MARC notes the company's assumption of no dividends from RPI prior to the fiscal year ending June 2014 in its base case financial projections. Likewise, the company expects minimal cash flow from RPII to be available to support debt service on the rated sukuk up to fiscal year 2016. The modest debt amortisation requirements prior to year 4 mitigate the risk of a draw on Ranhill Power's debt service reserve funds. Financial projections demonstrate that under most adverse conditions, adequate cash exists to service debt obligations.

The standalone credit profile of the rated sukuk is constrained by Ranhill Berhad's other non-infrastructure businesses which possess higher-than-average business risk profiles.

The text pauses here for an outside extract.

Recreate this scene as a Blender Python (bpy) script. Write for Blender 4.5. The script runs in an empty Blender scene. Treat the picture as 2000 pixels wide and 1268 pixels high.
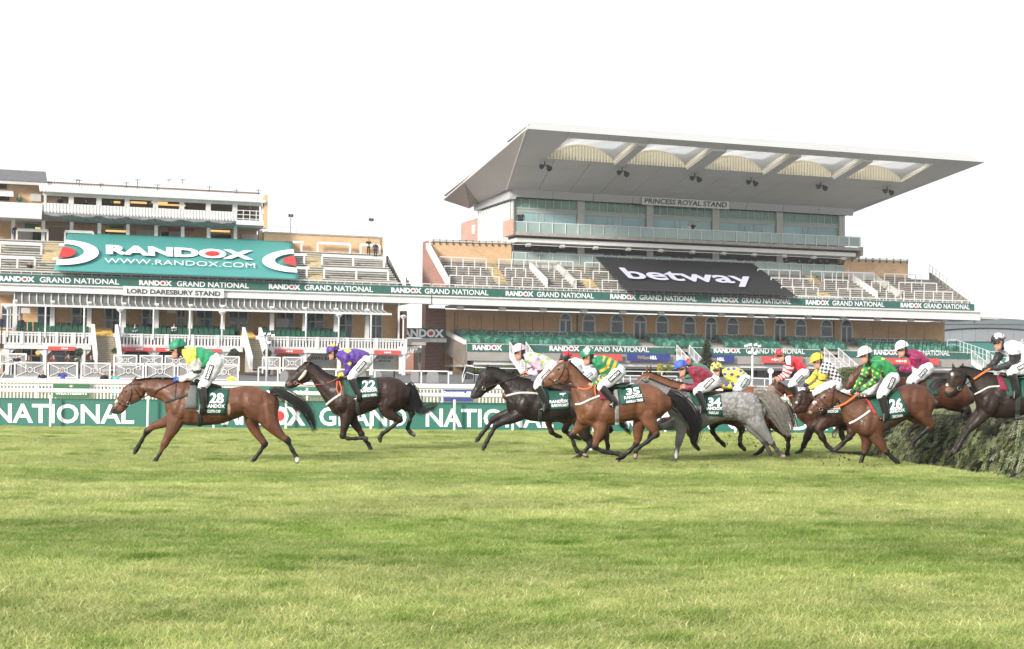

The guarantees provided by MIB and Danajamin insulate sukukholders from downside risks in relation to the creditworthiness of Ranhill Berhad and Ranhill Power, including significantly lower-than-expected residual cash flows to Ranhill Berhad against original base case projections.

Major Rating Factors

Strengths

  • The credit strength of guarantors; and
  • The relatively stable and predictable cash flow of the group’s key power and water entities.

Challenges/Risks

  • Regulatory risk in relation to group’s domestic power and water sectors;
  • Short operating history for its second power project in Sabah; and  
  • Dependence of dividend stream from three subsidiaries as the primary source of debt service.